Poul Anderson (1926-2001) und Gordon Rupert Dickson (1923-2001) setzen auf die humorvolle Seite der Zukunft. Science Fiction ist „Der Sheriff von Canyon Gulch“ insofern, dass dieses Garn auf einem ET-Planeten spielt. Ansonsten verzichtet das Autorenduo auf jeglichen Realitätsanspruch, indem sie uns ein intelligentes, aber verspieltes Volk vorstellen, das seine Existenz nach irdischen Vorbildern ausrichtet. Hier ist es der „Wilde Westen“, dem sich die Hokas - als lebende Teddybären ohnehin nicht (allzu) ernstzunehmend - mit Leib und Seele hingeben. Der (klamaukige) Spaß steigert sich, weil die Hokas den Westen nur aus Hollywood-Filmen ‚kennen‘ und außerdem darauf angewiesen sind, die lokalen Eigenheiten ihres Planeten - so haben Hoka-„Longhorns“ nur ein Horn, und das auf der Nase - irgendwie in diese Kulisse zu integrieren. Der Erfolg blieb nicht nur für die Hokas aus: Bis 1957 folgten zehn weitere Storys, in denen diese u. a. das römische Imperium, die Piraten der Karibik oder die Welt von Sherlock Holmes aufleben ließen. (1975 und 1983 folgten zwei späte Nachträge.)

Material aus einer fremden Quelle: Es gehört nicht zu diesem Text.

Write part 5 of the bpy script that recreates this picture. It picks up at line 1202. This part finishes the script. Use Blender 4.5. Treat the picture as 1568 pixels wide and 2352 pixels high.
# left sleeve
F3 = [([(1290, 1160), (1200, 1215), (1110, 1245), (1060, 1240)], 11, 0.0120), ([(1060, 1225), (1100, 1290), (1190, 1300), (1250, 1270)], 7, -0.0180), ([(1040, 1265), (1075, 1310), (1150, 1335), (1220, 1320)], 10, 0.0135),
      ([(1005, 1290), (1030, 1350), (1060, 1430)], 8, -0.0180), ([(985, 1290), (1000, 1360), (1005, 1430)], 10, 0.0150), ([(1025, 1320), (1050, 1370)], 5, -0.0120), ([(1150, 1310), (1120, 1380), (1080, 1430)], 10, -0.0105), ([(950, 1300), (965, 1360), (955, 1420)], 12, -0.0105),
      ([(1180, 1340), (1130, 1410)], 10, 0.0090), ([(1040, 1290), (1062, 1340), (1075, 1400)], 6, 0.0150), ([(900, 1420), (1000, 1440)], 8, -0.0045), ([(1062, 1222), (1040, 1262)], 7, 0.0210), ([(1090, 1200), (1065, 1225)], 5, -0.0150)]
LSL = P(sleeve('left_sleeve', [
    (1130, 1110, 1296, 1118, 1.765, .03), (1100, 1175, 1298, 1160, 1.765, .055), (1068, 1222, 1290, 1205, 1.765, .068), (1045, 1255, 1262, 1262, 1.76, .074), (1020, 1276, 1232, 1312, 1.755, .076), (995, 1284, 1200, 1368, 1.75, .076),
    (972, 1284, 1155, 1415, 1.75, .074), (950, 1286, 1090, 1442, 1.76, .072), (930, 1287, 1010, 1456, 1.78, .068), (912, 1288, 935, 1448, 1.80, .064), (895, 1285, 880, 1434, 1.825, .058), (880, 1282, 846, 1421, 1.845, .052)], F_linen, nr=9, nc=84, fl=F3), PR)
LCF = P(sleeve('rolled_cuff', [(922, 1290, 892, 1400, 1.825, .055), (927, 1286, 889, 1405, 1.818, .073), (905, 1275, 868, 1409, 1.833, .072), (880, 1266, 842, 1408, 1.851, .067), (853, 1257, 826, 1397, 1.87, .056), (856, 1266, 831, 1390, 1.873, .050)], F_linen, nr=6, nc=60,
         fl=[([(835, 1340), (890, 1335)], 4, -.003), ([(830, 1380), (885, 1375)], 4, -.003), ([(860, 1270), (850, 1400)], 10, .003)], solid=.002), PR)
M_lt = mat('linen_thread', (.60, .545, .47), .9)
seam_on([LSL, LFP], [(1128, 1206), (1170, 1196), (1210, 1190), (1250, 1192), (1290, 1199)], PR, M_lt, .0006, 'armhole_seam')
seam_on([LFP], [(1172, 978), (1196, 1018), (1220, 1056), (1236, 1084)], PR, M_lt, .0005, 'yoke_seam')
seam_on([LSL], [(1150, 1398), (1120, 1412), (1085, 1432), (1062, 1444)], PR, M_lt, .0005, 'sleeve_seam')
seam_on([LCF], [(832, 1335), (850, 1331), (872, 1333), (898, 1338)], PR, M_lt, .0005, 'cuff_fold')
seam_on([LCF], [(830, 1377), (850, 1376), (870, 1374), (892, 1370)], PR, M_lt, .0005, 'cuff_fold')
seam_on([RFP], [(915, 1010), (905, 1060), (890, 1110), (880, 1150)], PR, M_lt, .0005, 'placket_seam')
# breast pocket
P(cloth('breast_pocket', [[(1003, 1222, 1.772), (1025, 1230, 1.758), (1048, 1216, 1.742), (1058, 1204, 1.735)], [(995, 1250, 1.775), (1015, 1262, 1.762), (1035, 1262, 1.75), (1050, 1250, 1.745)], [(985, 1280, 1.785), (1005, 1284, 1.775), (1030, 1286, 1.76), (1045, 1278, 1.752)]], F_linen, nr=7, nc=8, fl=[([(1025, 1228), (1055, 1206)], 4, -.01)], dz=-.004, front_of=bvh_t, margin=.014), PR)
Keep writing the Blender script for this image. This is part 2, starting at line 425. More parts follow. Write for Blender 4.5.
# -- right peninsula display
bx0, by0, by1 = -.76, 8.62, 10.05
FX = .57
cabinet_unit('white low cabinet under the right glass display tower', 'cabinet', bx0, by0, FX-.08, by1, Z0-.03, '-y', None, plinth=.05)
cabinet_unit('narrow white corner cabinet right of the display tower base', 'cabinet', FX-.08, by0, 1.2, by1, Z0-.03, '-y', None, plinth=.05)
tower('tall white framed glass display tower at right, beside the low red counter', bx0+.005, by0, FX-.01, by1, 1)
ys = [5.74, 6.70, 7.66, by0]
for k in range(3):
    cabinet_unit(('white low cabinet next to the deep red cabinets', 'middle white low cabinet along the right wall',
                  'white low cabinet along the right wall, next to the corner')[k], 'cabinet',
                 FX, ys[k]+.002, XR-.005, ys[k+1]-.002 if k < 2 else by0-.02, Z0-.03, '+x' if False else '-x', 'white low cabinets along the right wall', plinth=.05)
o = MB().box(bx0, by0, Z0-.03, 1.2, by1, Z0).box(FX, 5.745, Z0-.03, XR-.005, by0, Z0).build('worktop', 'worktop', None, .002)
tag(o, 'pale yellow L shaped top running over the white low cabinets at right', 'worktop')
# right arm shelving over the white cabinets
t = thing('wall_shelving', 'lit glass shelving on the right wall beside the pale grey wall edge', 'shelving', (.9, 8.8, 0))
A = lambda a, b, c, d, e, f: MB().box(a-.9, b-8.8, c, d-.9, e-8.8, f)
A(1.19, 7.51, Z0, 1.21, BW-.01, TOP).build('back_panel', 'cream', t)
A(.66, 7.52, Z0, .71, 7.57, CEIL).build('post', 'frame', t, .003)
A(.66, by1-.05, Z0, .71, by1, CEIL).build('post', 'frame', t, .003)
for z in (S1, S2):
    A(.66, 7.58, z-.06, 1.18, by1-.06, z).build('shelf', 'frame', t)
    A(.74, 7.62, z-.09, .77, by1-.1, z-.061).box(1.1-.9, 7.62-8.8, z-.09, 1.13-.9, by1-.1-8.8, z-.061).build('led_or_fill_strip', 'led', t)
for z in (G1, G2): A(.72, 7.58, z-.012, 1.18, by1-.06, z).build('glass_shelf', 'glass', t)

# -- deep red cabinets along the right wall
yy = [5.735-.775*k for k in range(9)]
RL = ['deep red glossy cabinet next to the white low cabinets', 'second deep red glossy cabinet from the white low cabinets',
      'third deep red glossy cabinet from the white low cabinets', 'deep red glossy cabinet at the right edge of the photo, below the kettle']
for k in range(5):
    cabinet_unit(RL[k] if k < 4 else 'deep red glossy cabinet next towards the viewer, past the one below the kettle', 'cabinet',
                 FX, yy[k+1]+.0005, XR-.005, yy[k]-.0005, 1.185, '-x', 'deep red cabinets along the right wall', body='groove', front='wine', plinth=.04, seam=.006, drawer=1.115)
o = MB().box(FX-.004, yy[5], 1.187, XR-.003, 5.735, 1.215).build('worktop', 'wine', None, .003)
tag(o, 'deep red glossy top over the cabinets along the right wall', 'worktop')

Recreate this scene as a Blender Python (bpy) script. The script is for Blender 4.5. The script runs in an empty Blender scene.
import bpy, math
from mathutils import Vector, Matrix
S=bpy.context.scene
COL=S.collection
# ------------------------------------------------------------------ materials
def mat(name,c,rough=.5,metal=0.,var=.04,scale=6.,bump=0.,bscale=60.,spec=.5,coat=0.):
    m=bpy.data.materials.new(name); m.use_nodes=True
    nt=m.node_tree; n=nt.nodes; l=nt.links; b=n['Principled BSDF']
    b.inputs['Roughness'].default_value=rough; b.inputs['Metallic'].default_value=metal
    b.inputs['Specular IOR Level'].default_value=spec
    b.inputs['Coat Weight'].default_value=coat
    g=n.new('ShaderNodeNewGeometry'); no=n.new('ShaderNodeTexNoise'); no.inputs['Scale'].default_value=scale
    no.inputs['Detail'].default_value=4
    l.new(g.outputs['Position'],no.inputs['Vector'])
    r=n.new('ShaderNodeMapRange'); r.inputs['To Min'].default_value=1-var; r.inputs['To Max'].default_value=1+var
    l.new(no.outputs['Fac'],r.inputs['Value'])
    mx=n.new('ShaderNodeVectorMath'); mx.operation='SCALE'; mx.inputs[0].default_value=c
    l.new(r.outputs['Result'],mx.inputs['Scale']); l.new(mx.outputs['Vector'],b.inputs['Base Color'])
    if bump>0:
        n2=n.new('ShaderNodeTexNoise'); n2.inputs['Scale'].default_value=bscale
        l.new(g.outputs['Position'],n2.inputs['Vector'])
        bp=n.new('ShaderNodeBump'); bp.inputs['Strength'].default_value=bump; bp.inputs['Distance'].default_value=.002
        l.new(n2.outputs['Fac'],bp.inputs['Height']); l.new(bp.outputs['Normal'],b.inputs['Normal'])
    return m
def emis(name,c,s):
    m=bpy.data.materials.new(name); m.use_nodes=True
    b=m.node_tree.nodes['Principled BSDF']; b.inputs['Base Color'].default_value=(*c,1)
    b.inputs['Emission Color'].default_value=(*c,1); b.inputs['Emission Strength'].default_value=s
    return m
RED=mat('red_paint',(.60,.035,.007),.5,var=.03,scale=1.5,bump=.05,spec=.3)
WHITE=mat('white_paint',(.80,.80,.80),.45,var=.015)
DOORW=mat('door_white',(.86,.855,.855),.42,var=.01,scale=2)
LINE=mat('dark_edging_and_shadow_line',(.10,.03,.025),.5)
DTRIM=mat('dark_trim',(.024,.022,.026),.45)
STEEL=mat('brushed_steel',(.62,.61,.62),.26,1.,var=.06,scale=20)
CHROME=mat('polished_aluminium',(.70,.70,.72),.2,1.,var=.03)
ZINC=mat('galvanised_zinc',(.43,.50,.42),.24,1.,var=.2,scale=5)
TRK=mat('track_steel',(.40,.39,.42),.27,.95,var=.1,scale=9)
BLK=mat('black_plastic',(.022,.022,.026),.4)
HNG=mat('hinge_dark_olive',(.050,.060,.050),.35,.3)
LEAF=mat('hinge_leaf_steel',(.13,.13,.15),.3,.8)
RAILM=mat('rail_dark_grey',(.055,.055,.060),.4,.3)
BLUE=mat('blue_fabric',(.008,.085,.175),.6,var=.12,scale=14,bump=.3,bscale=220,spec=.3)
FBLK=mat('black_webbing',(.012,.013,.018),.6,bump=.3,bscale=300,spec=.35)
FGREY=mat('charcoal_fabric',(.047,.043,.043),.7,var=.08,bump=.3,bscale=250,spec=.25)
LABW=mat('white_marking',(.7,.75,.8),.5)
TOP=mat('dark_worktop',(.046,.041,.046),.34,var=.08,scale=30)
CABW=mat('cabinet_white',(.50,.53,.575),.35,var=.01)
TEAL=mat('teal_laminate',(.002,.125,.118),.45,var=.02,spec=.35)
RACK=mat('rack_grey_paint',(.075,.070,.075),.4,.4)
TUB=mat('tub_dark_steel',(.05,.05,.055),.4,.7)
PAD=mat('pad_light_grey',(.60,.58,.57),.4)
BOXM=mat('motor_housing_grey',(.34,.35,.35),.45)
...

Das Fremde auf dem eigenen Planeten

Man kann die Konstellation wie folgt umkehren: Fremde Wesen kommen auf die Erde - nicht als böswillige Invasoren, sondern unfreiwillig und reinen Herzens. Manchmal entwickeln sie sich auf der Erde selbst, wobei der erfindungsreiche, aber mögliche Konsequenzen verdrängende Mensch oft nicht unschuldig ist. Der Konflikt entzündet sich an der Tatsache, dass diese Kreaturen über Superkräfte verfügen, die sie ohne bösen Willen, aber wirkungsvoll einsetzen; eine Situation, die wie geschaffen für Komik ist, wie Lyon Sprague de Camp (1907-2000) beweist. „Die blaue Giraffe“ ist ein einfallsreiches, turbulentes Durcheinander, das an Hollywoods „screwball comedies“ der Jahre vor dem Zweiten Weltkrieg erinnert, in denen die Handlung dem Wahnwitz den Platz räumte.

Nicht unbedingt feinsinniger, aber elegant und unter Einsatz eines Vokabulars, das Substantive, Adjektive und Verben ‚unübersetzt‘ aus der außerirdischen Heimat übernimmt, schildert Theodore Sturgeon (1918-1985) in „Hurkls sind fröhliche Geschöpfe“ eine Episode, die auf ein witziges Missverständnis hinauszulaufen scheint, bis er im Finale dem Geschehen unvermittelt eine ironisch-ernste Wendung gibt.

Philip Kindred Dick (1928-1982) und Alfred Reginald Bretnor (1911-1992) präsentieren Fremdwesen, die der Mensch auf seinem Heimatplaneten erschafft. Erwartungsgemäß stellen sich Nebenwirkungen ein. Während Dick relativ dezent bleibt und eine krude Handlung betont ‚realistisch‘ angeht (um sie dann mysteriös ausklingen zu lassen), nimmt Bretnor keinerlei Rücksicht auf Sinn oder logische Abläufe. Er beginnt skurril und steigert sich zum Delirium - ein Konzept, das Bretnor bis 1987 in 19 weiteren Schimmelhorn-Erzählungen beibehielt. Man könnte ihn mit Lewis Carroll (Autor von „Alice im Wunderland“) vergleichen, dessen stilistische Raffinesse er allerdings weder anstrebte noch erreichte. Der gemeinsame Nenner ist das im Rahmen seines Irrsinns völlig plausible Geschehen, das bei Bretnor allerdings deutlich bodenständiger ist.

Anmerkung: Aufgrund der hierzulande zeittypischen Seitennormierung von Taschenbüchern entfielen gegenüber der Originalausgabe die Storys „Grandpa“ (von James A. Schmitz) und „A Martian Odyssey“ (von Stanley G. Weinbaum).

Fazit:

Sieben längere und kürzere Erzählungen kreisen um die Begegnung von Mensch und (außerirdischem/mutierten) Tier. Diese verläuft hier vorwiegend friedlich, aber nie ohne Zwischenfälle, die auf primär menschlichen Missverständnissen basieren: keine SF mit „literarischem“ Anspruch, sondern Unterhaltung, reich an unerwarteten Einfällen.